**WRITTEN TASK:** All of the data should be repeated exactly; pictures are not part of the copy.

**INFORMATION SHOWN:**

○ ○ ○

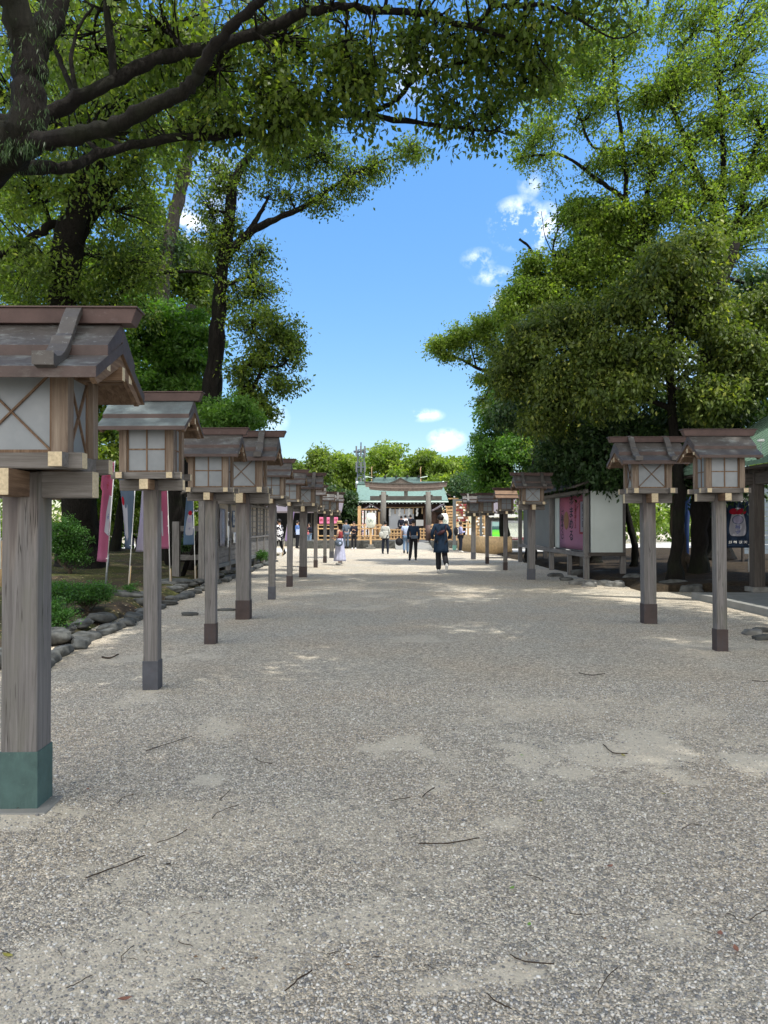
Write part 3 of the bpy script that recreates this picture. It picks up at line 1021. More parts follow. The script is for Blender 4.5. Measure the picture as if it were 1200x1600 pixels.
LEAFCOUNT = 0
def tree(name, label, cat_, base, limbs, blobs, L, n_total, clus=.45, mat='leaf_camphor', barkm='bark_dark', seed=1, n_per=130,
         flat=.7, droop=.5, group=None, autotrunk=True, twig=.012, wid=.5, shell=.5, trunk_r=.2, soft=True, spread=.66, gap=-.2):
    """base: world Vector at the foot. limbs: lists of (px,py,d,width_px). blobs: (px,py,d,rx_px,ry_px,rdepth_m,weight)"""
    global LEAFCOUNT
    rnd = random.Random(seed); g = np.random.default_rng(seed)
    t = thing(name, label, cat_, tuple(base), 0, group)
    off = tuple(base)
    skel = []
    tk = MB()
    def addlimb(pts, seg=8, jit=.0, n=5):
        c = cat(pts, n)
        if jit:
            c = [(p + Vector((rnd.uniform(-1, 1), rnd.uniform(-1, 1), rnd.uniform(-1, 1))) * jit * min(1, r * 8 + .3), r) for p, r in c]
        tk.tube([p - Vector(off) for p, r in c], [max(.003, r * (1 + rnd.uniform(-.13, .13))) for p, r in c], seg)
        skel.extend(c)
    for lb in limbs:
        pts = []
        for q in lb:
            if q[0] == 'w':
                pts.append((Vector(q[1:4]), q[4]))
            else:
                pts.append((W(q[0], q[1], q[2]), q[3] * q[2] / F / 2))
        addlimb(pts, 10, .02)
    if not limbs:
        zs = [W(b_[0], b_[1], b_[2]) for b_ in blobs]
        cx = sum(z.x for z in zs) / len(zs); cy = sum(z.y for z in zs) / len(zs); cz = sum(z.z for z in zs) / len(zs)
        top = Vector((cx, cy, cz))
        mid = base.lerp(top, .5) + Vector((rnd.uniform(-.3, .3), 0, 0))
        addlimb([(base - Vector((0, 0, .1)), trunk_r * 1.35), (base.lerp(mid, .2), trunk_r), (mid, trunk_r * .8), (top, trunk_r * .35)], 9, .03)
    hero = list(skel)
    CC = []; RR = []
    wsum = sum(b_[-1] for b_ in blobs)
    ncl = n_total / n_per
    for bi, bq in enumerate(blobs):
        if bq[0] == 'w':
            c = Vector(bq[1:4]); ax, rd, az, w = bq[4:8]
        else:
            px, py, d, rx, ry, rd, w = bq
            c = W(px, py, d)
            ax, az = rx * d / F, ry * d / F
        # limb to the blob
        p, r = min(hero, key=lambda q: (q[0] - c).length + (0.0 if q[1] > .02 else .5))
        if (p - c).length > .3:
            m_ = p.lerp(c, .5) + Vector((rnd.uniform(-.2, .2), rnd.uniform(-.2, .2), rnd.uniform(-.1, .3))) * (p - c).length * .35
            r0 = min(r * .6, .05 + .01 * (p - c).length)
            addlimb([(p, r0), (m_, r0 * .7), (c, r0 * .4)], 6, .02, 4)
        k = max(2, int(round(ncl * w / wsum)))
        u = g.normal(size=(k * 4, 3)) * (spread if soft else .45)
        nr = np.linalg.norm(u, axis=1)
        cw = np.array(c)[None] + u * np.array([ax, rd, az])
        fq = 2.6 / max(.5, clus * 2.2)
        nv = np.sin(cw[:, 0] * fq + seed) * np.sin(cw[:, 2] * fq * 1.1 + seed * 2 + cw[:, 0] * fq * .5) + np.sin(cw[:, 1] * fq * .9 + seed * 3) * .5
        ok = (nr < 1.5) & ((nv > gap) | (not soft))
        u = u[ok][:k]; k = len(u)
        pts = u * np.array([max(ax - clus * .6, ax * .4), rd, max(az - clus * .5, az * .4)])
        CC.append(np.array(c)[None] + pts)
        RR.append(clus * g.uniform(.45, 1.4, k))
    CC = np.concatenate(CC); RR = np.concatenate(RR)
    sp_ = np.array([tuple(p) for p, r in skel]); sr = [r for p, r in skel]
    for i in range(len(CC)):
        c = Vector(CC[i])
        dd = ((sp_ - CC[i]) ** 2).sum(1)
        j = int(dd.argmin())
        p = Vector(sp_[j])
        if (p - c).length < .15: continue
        m_ = p.lerp(c, .55) + Vector((rnd.uniform(-1, 1), rnd.uniform(-1, 1), rnd.uniform(-.4, .6))) * (p - c).length * .16
        r0 = min(twig * (1 + (p - c).length * .5), sr[j] * .8 + .002)
        tk.tube([p - Vector(off), m_ - Vector(off), c - Vector(off), c - Vector(off) + Vector((rnd.uniform(-1, 1), rnd.uniform(-1, 1), rnd.uniform(-.5, 1))) * RR[i] * .8], [r0, r0 * .75, r0 * .5, r0 * .2], 4, cap=False)
    tk.build('trunk', barkm, t, smooth=True)
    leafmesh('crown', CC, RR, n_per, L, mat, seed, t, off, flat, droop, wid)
    LEAFCOUNT += len(CC) * n_per
    return t

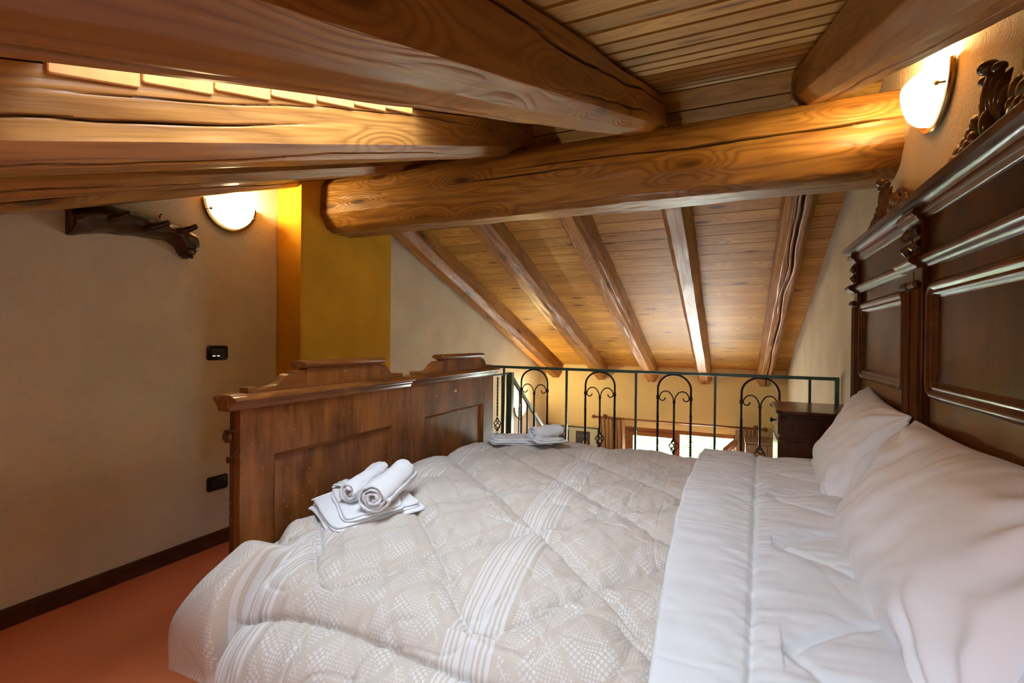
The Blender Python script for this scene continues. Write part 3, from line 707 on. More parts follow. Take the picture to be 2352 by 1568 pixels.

○ ○ ○

**COMPLETE ANSWER:**
Write part 3 of the bpy script that recreates this picture. It picks up at line 1021. More parts follow. The script is for Blender 4.5. Measure the picture as if it were 1200x1600 pixels.
LEAFCOUNT = 0
def tree(name, label, cat_, base, limbs, blobs, L, n_total, clus=.45, mat='leaf_camphor', barkm='bark_dark', seed=1, n_per=130,
         flat=.7, droop=.5, group=None, autotrunk=True, twig=.012, wid=.5, shell=.5, trunk_r=.2, soft=True, spread=.66, gap=-.2):
    """base: world Vector at the foot. limbs: lists of (px,py,d,width_px). blobs: (px,py,d,rx_px,ry_px,rdepth_m,weight)"""
    global LEAFCOUNT
    rnd = random.Random(seed); g = np.random.default_rng(seed)
    t = thing(name, label, cat_, tuple(base), 0, group)
    off = tuple(base)
    skel = []
    tk = MB()
    def addlimb(pts, seg=8, jit=.0, n=5):
        c = cat(pts, n)
        if jit:
            c = [(p + Vector((rnd.uniform(-1, 1), rnd.uniform(-1, 1), rnd.uniform(-1, 1))) * jit * min(1, r * 8 + .3), r) for p, r in c]
        tk.tube([p - Vector(off) for p, r in c], [max(.003, r * (1 + rnd.uniform(-.13, .13))) for p, r in c], seg)
        skel.extend(c)
    for lb in limbs:
        pts = []
        for q in lb:
            if q[0] == 'w':
                pts.append((Vector(q[1:4]), q[4]))
            else:
                pts.append((W(q[0], q[1], q[2]), q[3] * q[2] / F / 2))
        addlimb(pts, 10, .02)
    if not limbs:
        zs = [W(b_[0], b_[1], b_[2]) for b_ in blobs]
        cx = sum(z.x for z in zs) / len(zs); cy = sum(z.y for z in zs) / len(zs); cz = sum(z.z for z in zs) / len(zs)
        top = Vector((cx, cy, cz))
        mid = base.lerp(top, .5) + Vector((rnd.uniform(-.3, .3), 0, 0))
        addlimb([(base - Vector((0, 0, .1)), trunk_r * 1.35), (base.lerp(mid, .2), trunk_r), (mid, trunk_r * .8), (top, trunk_r * .35)], 9, .03)
    hero = list(skel)
    CC = []; RR = []
    wsum = sum(b_[-1] for b_ in blobs)
    ncl = n_total / n_per
    for bi, bq in enumerate(blobs):
        if bq[0] == 'w':
            c = Vector(bq[1:4]); ax, rd, az, w = bq[4:8]
        else:
            px, py, d, rx, ry, rd, w = bq
            c = W(px, py, d)
            ax, az = rx * d / F, ry * d / F
        # limb to the blob
        p, r = min(hero, key=lambda q: (q[0] - c).length + (0.0 if q[1] > .02 else .5))
        if (p - c).length > .3:
            m_ = p.lerp(c, .5) + Vector((rnd.uniform(-.2, .2), rnd.uniform(-.2, .2), rnd.uniform(-.1, .3))) * (p - c).length * .35
            r0 = min(r * .6, .05 + .01 * (p - c).length)
            addlimb([(p, r0), (m_, r0 * .7), (c, r0 * .4)], 6, .02, 4)
        k = max(2, int(round(ncl * w / wsum)))
        u = g.normal(size=(k * 4, 3)) * (spread if soft else .45)
        nr = np.linalg.norm(u, axis=1)
        cw = np.array(c)[None] + u * np.array([ax, rd, az])
        fq = 2.6 / max(.5, clus * 2.2)
        nv = np.sin(cw[:, 0] * fq + seed) * np.sin(cw[:, 2] * fq * 1.1 + seed * 2 + cw[:, 0] * fq * .5) + np.sin(cw[:, 1] * fq * .9 + seed * 3) * .5
        ok = (nr < 1.5) & ((nv > gap) | (not soft))
        u = u[ok][:k]; k = len(u)
        pts = u * np.array([max(ax - clus * .6, ax * .4), rd, max(az - clus * .5, az * .4)])
        CC.append(np.array(c)[None] + pts)
        RR.append(clus * g.uniform(.45, 1.4, k))
    CC = np.concatenate(CC); RR = np.concatenate(RR)
    sp_ = np.array([tuple(p) for p, r in skel]); sr = [r for p, r in skel]
    for i in range(len(CC)):
        c = Vector(CC[i])
        dd = ((sp_ - CC[i]) ** 2).sum(1)
        j = int(dd.argmin())
        p = Vector(sp_[j])
        if (p - c).length < .15: continue
        m_ = p.lerp(c, .55) + Vector((rnd.uniform(-1, 1), rnd.uniform(-1, 1), rnd.uniform(-.4, .6))) * (p - c).length * .16
        r0 = min(twig * (1 + (p - c).length * .5), sr[j] * .8 + .002)
        tk.tube([p - Vector(off), m_ - Vector(off), c - Vector(off), c - Vector(off) + Vector((rnd.uniform(-1, 1), rnd.uniform(-1, 1), rnd.uniform(-.5, 1))) * RR[i] * .8], [r0, r0 * .75, r0 * .5, r0 * .2], 4, cap=False)
    tk.build('trunk', barkm, t, smooth=True)
    leafmesh('crown', CC, RR, n_per, L, mat, seed, t, off, flat, droop, wid)
    LEAFCOUNT += len(CC) * n_per
    return t

The Blender Python script for this scene continues. Write part 3, from line 707 on. More parts follow. Take the picture to be 2352 by 1568 pixels.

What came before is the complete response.